* Source excerpt *
_ _ _

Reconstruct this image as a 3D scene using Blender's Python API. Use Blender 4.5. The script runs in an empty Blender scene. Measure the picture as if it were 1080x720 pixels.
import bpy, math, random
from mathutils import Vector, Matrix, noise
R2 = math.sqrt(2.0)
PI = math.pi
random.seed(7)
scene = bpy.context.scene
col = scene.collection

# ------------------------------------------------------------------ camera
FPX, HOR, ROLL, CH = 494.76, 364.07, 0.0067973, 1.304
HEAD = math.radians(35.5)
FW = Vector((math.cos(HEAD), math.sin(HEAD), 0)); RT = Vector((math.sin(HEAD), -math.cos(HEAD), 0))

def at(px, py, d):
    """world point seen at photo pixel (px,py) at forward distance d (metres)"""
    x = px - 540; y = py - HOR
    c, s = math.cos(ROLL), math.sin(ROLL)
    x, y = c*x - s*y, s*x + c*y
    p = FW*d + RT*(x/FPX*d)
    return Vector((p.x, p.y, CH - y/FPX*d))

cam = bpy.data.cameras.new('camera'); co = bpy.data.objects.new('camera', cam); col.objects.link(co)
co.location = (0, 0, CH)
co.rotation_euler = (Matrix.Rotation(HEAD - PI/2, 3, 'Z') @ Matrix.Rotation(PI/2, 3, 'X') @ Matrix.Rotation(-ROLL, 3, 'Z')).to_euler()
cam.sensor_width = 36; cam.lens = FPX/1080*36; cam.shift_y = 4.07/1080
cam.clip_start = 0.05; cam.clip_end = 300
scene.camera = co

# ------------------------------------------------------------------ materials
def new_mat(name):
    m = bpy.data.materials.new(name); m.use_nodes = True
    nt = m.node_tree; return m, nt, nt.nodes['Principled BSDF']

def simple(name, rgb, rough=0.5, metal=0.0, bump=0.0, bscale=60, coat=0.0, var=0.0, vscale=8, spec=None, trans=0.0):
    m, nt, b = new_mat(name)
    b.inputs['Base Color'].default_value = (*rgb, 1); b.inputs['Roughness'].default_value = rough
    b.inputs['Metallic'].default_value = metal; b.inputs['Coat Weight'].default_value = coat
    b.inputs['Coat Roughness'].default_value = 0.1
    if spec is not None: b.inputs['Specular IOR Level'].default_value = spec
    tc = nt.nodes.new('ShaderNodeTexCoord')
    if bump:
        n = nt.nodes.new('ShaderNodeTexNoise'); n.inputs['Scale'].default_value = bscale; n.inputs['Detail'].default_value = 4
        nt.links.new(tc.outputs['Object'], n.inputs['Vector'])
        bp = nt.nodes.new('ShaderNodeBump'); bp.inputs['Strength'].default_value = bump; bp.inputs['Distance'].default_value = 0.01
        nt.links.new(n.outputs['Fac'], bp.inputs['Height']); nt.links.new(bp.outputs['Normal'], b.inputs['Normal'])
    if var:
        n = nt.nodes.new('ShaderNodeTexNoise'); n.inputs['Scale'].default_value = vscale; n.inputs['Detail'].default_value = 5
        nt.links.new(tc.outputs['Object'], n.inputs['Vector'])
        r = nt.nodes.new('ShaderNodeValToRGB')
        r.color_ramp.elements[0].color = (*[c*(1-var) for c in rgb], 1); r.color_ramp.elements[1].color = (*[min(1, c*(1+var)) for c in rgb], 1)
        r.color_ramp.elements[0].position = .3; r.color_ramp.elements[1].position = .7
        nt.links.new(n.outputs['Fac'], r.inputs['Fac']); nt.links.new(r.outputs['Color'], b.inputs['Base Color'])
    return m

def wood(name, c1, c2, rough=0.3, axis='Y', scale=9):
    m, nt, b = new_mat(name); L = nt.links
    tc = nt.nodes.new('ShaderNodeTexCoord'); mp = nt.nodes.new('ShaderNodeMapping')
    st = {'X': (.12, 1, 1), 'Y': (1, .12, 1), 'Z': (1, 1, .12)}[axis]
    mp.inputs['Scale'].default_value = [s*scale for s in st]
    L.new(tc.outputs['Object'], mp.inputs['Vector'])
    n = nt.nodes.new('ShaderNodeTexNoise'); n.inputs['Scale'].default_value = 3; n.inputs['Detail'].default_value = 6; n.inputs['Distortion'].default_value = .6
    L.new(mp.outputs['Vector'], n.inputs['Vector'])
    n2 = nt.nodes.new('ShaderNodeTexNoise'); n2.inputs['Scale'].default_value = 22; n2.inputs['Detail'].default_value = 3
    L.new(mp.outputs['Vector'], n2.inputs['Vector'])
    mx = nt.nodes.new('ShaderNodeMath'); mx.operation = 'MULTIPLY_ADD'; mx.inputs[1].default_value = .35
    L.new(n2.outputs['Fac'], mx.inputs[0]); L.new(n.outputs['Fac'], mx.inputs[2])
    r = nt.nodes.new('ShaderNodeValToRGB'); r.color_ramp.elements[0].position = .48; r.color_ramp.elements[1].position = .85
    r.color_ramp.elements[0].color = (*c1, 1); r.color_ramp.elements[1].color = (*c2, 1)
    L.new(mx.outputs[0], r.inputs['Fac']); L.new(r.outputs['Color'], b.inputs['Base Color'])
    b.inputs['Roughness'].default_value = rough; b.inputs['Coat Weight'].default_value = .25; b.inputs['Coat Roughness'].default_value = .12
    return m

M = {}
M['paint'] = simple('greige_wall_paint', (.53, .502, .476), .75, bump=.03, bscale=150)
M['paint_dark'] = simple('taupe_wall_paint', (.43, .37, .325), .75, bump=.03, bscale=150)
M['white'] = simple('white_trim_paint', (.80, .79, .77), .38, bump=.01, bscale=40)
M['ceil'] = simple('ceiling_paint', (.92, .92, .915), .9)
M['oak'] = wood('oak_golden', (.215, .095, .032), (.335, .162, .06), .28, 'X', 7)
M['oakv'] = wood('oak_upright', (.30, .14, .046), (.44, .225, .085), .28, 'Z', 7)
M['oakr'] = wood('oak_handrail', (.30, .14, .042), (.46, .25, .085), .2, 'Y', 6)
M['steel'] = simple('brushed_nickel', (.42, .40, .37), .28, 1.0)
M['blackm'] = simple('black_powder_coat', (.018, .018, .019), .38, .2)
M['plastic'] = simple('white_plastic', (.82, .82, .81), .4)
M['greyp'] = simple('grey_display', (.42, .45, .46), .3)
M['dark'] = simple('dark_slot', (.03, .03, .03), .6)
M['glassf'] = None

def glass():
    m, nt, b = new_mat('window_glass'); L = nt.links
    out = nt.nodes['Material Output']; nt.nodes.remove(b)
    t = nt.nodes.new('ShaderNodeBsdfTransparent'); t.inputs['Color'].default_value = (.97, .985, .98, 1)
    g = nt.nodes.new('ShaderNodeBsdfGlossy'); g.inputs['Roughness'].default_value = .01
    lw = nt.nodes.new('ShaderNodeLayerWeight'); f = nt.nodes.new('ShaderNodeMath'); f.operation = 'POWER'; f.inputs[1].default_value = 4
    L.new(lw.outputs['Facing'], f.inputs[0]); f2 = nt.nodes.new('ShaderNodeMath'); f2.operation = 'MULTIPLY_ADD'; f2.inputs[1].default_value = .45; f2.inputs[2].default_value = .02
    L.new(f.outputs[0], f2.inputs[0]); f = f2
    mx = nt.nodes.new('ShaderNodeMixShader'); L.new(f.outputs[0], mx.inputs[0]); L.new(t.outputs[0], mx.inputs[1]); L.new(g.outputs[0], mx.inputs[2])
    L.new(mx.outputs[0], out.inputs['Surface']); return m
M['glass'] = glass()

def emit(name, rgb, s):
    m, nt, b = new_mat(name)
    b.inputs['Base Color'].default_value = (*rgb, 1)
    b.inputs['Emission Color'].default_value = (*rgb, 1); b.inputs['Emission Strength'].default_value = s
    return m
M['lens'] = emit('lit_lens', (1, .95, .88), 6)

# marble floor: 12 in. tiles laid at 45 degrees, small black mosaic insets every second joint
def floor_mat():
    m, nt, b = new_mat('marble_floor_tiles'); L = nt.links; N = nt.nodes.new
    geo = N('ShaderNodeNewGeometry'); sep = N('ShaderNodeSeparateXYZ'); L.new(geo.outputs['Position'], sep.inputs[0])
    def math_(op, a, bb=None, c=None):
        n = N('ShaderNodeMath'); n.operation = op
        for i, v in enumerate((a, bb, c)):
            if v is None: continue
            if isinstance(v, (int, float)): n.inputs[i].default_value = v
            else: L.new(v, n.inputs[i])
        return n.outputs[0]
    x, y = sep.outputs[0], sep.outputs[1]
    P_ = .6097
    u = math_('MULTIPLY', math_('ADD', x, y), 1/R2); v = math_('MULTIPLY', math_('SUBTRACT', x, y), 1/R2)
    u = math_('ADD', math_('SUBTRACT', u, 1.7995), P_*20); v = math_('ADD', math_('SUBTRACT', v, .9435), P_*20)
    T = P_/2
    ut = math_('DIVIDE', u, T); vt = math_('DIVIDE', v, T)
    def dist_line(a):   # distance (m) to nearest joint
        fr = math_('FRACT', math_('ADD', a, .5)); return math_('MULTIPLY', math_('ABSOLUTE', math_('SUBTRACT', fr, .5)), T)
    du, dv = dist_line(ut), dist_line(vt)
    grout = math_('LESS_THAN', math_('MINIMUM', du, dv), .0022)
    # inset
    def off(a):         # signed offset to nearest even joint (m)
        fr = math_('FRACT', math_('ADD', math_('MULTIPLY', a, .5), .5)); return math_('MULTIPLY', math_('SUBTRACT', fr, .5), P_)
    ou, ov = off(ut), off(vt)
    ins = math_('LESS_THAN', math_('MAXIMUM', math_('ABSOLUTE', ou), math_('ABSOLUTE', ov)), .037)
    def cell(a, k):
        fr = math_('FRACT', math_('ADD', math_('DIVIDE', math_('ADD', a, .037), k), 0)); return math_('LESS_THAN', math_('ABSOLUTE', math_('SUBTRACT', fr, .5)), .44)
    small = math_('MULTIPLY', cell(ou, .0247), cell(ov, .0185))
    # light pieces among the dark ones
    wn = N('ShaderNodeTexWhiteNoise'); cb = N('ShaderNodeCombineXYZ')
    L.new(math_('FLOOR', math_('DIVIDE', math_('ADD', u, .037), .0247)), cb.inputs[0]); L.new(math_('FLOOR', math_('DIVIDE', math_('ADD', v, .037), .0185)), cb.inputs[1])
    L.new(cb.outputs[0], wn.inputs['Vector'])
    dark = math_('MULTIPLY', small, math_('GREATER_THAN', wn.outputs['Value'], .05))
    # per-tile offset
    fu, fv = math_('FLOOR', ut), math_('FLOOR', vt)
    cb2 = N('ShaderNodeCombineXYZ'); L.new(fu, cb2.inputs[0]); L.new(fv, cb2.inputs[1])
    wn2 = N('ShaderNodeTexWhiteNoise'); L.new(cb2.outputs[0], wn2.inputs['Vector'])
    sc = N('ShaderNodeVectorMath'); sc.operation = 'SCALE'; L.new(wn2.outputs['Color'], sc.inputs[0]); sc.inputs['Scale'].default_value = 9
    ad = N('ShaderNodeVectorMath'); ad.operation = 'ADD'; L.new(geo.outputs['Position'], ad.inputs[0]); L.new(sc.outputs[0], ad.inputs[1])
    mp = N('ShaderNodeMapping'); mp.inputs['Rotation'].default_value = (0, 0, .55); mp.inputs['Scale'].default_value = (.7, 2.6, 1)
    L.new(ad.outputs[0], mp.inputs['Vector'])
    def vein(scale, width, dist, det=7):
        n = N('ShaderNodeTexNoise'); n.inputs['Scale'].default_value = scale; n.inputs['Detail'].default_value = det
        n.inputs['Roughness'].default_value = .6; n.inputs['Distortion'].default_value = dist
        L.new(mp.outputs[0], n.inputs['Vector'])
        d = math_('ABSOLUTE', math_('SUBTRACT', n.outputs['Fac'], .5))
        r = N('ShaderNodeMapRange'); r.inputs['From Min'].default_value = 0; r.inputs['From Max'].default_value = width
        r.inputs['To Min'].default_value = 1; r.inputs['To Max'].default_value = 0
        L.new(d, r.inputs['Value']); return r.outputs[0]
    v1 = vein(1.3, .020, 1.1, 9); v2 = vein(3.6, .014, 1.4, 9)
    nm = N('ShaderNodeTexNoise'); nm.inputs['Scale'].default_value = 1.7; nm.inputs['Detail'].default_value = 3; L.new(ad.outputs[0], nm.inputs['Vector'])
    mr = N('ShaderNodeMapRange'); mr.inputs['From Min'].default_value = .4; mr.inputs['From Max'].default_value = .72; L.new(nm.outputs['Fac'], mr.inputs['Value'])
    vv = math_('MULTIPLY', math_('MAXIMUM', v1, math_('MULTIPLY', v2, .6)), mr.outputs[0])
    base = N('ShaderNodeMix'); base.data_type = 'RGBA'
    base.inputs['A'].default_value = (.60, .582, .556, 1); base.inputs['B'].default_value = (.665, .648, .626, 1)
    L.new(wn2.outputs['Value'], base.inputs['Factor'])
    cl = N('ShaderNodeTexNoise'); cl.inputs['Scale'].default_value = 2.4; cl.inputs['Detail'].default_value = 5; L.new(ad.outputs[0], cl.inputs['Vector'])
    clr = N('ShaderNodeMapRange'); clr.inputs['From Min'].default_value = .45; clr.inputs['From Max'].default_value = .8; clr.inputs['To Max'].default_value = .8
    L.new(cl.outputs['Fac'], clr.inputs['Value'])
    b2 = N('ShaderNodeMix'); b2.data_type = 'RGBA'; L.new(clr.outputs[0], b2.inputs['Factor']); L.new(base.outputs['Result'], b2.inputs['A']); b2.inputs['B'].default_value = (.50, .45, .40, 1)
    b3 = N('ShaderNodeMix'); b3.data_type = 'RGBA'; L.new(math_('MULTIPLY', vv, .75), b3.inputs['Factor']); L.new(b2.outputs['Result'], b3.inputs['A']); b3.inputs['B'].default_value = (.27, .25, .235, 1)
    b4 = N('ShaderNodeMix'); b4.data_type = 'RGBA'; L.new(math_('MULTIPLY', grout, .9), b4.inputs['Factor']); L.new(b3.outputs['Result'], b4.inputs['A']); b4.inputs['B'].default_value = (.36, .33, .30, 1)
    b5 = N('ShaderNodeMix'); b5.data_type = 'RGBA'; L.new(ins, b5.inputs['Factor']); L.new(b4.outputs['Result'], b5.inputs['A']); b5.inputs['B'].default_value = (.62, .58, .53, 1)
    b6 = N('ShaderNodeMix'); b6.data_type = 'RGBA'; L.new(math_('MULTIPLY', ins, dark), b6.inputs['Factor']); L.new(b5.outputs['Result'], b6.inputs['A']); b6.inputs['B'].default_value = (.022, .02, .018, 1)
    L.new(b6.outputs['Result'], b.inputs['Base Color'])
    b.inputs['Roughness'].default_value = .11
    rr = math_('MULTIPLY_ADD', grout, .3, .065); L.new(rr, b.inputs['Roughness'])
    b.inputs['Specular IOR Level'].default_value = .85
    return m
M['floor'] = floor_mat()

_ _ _

* The task *
Return nothing but the lines from the first line of the listing through the line with "nt = m.node_tree;", please, keeping every one of them unchanged.

* Answer to this exercise *
Reconstruct this image as a 3D scene using Blender's Python API. Use Blender 4.5. The script runs in an empty Blender scene. Measure the picture as if it were 1080x720 pixels.
import bpy, math, random
from mathutils import Vector, Matrix, noise
R2 = math.sqrt(2.0)
PI = math.pi
random.seed(7)
scene = bpy.context.scene
col = scene.collection

# ------------------------------------------------------------------ camera
FPX, HOR, ROLL, CH = 494.76, 364.07, 0.0067973, 1.304
HEAD = math.radians(35.5)
FW = Vector((math.cos(HEAD), math.sin(HEAD), 0)); RT = Vector((math.sin(HEAD), -math.cos(HEAD), 0))

def at(px, py, d):
    """world point seen at photo pixel (px,py) at forward distance d (metres)"""
    x = px - 540; y = py - HOR
    c, s = math.cos(ROLL), math.sin(ROLL)
    x, y = c*x - s*y, s*x + c*y
    p = FW*d + RT*(x/FPX*d)
    return Vector((p.x, p.y, CH - y/FPX*d))

cam = bpy.data.cameras.new('camera'); co = bpy.data.objects.new('camera', cam); col.objects.link(co)
co.location = (0, 0, CH)
co.rotation_euler = (Matrix.Rotation(HEAD - PI/2, 3, 'Z') @ Matrix.Rotation(PI/2, 3, 'X') @ Matrix.Rotation(-ROLL, 3, 'Z')).to_euler()
cam.sensor_width = 36; cam.lens = FPX/1080*36; cam.shift_y = 4.07/1080
cam.clip_start = 0.05; cam.clip_end = 300
scene.camera = co

# ------------------------------------------------------------------ materials
def new_mat(name):
    m = bpy.data.materials.new(name); m.use_nodes = True
    nt = m.node_tree; return m, nt, nt.nodes['Principled BSDF']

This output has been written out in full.